What is a mojo and have I lost mine? Is it a ridiculous idea to think that if I write about losing my mojo I might find it again? Like posting a Lost notice on a notice board at the mall, and hope that someone comes across it and phones me to let me know. How grateful I'd be. Or should I try and find, buy or make a new mojo? Where do you get them?
Sigh.
The thing is, it's the first of November and I've signed up for
NaBloPoMo. Which is a bit scary because once I signed up for this thing called P52 where you were supposed to blog once a week 52 times a year. The whole thing flopped. I thought it would be a fun networking thing with other bloggers, and the guy that set it up said it was going to be really cool and we'd be able to follow all these other people's blogs and that, but he never did get around to publishing the list of bloggers, so we were all still out in limbo land, blogging on our own, for nothing, apart from
them, of course -
them being the clique of bloggers who all seem to know each other. When it flopped, I tried to make my own p52, but then I lost interest and stopped blogging for a bit. Not that I really mind, it's supposed to be my record just for me after all, that's why I started blogging
way back when.
Then I started to give
my gardening blog all this attention. That was around the time I decided I was sick of making arty freebies which only scrapbookers took, and never even bothered to say thanks mostly. I felt like I was forcing junk on people they didn't want, which is not nice. And if people hardly ever express appreciation, you realise that half the time you are just being wasteful and sort of bossy too, imposing your stuff and opinions of what they should have. Actually, most of the time. I've got some kind of a disorder where everything has to be in order because otherwise I get all confused (not that I'm a neat freak or anything), and manners and civility are important to me because they're, well, orderly, and part of the structure of life. I always make sure I do things in the way that I think is right - if I want someone to do something for me, I know it is going out of their way, so I say please; if someone does something nice to me, I realise they are kind and say thank you; if I do something mean to someone, even a little bit mean, I realise I could hurt them, and try and make up for that by being sorry and apologising. Gosh, that almost seems old-fashioned.
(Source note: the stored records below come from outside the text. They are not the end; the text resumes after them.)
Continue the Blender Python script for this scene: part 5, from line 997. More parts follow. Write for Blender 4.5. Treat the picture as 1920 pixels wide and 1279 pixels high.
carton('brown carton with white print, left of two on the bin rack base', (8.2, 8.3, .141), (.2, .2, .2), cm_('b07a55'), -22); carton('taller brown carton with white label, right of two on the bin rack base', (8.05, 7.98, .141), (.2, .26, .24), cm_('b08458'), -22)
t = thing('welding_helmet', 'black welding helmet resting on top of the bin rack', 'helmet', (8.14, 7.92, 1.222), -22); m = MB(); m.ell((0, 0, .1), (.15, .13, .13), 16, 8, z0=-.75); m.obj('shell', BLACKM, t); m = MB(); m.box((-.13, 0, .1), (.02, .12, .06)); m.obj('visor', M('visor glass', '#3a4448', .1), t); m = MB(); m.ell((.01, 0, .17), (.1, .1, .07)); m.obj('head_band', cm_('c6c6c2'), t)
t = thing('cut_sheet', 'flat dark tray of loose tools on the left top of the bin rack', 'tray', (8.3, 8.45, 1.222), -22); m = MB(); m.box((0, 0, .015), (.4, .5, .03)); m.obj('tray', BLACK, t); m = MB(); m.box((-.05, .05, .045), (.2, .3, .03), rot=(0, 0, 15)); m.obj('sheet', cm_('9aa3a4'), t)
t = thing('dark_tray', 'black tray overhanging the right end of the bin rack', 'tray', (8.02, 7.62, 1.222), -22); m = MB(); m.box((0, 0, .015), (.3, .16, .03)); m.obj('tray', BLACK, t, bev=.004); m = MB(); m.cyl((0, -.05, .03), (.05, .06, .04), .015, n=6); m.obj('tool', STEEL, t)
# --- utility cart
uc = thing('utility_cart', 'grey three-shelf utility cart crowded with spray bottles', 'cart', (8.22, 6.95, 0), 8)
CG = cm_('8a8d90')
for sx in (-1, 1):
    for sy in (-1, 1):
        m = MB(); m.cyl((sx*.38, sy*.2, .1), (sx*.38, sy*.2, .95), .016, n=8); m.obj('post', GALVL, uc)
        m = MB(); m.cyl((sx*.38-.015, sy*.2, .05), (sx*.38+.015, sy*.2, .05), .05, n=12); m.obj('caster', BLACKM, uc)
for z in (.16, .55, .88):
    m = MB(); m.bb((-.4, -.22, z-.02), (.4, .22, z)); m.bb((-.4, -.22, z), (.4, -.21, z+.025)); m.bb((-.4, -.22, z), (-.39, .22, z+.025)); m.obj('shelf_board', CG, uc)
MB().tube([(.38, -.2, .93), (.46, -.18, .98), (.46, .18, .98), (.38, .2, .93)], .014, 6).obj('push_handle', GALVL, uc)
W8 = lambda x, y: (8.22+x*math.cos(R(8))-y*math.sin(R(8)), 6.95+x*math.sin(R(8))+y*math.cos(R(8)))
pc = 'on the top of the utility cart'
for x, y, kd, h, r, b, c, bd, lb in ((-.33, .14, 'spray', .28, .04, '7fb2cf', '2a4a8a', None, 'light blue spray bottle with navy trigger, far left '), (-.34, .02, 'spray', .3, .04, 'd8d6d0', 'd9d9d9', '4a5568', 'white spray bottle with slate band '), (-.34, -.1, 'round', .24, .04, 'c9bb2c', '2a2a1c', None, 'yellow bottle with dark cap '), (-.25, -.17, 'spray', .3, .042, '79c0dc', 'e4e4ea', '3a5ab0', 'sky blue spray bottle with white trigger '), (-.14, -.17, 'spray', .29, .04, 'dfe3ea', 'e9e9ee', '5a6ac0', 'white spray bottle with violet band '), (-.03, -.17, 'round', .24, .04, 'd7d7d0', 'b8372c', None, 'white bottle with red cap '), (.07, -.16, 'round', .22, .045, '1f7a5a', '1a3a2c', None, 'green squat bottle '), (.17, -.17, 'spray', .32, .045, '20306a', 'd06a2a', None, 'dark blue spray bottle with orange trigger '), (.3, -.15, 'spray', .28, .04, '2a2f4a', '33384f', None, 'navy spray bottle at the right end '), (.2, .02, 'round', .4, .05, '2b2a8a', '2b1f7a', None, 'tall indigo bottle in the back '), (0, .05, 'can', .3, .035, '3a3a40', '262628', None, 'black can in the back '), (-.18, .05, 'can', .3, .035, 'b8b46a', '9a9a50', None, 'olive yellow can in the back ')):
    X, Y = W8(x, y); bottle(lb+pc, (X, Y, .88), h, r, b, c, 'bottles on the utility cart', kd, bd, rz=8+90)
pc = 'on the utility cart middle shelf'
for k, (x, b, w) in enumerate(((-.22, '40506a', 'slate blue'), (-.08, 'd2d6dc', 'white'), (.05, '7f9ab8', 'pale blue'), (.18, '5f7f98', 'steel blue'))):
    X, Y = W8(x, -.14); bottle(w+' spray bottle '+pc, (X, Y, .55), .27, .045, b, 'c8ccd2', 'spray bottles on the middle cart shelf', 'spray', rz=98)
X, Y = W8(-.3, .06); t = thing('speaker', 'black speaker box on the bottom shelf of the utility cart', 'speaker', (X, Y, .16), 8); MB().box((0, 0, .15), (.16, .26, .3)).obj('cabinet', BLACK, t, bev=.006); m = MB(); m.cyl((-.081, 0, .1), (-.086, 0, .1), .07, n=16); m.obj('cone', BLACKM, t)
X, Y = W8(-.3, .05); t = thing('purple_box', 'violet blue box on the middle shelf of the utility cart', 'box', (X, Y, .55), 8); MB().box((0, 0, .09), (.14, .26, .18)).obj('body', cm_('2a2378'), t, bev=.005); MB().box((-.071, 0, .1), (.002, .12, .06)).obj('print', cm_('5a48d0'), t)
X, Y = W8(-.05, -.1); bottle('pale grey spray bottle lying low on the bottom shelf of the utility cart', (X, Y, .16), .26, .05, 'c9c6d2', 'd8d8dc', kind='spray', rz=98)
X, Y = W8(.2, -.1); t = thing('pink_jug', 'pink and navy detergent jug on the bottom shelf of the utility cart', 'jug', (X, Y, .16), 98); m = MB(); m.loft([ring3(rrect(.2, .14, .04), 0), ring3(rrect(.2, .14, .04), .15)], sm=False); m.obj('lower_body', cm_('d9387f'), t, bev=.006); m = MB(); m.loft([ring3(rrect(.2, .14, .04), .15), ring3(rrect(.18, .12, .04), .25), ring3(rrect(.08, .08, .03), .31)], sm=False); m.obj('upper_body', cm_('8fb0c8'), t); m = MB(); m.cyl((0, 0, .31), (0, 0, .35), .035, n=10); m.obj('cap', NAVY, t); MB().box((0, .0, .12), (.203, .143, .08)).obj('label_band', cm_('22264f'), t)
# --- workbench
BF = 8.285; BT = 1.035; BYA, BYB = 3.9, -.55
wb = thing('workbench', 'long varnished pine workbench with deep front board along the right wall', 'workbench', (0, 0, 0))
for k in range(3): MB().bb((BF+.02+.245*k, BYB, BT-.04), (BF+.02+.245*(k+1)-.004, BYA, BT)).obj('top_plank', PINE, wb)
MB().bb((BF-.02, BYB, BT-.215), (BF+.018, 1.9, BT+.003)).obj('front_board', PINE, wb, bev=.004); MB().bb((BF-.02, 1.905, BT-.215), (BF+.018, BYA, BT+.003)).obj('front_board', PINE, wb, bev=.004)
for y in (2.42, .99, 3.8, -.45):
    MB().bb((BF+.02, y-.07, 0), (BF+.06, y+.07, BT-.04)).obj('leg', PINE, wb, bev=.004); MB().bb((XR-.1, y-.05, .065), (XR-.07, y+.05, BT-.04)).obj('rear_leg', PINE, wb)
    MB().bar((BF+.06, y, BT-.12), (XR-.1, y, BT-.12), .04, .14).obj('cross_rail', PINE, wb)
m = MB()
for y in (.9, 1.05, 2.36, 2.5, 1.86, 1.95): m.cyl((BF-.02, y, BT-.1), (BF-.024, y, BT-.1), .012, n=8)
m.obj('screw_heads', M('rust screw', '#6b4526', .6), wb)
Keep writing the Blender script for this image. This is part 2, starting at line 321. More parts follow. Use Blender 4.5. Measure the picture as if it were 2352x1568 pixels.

Anyway, so I've signed up for
nablopomo. Luckily for me, the theme for November is that there is no theme for November. I just have to post daily! I know, what was I thinking. I will just
plod along (my daughter hates it when I use that phrase) waffling on.
Maybe I'll talk about art, or what I am doing for work, or what I am eating, or thinking about, or making. And during that process, if I stick it out (and I'm not making promises), then maybe I'll figure out what my mojo really is.
So I'm 45 years old - is this a kind of mid-life crisis?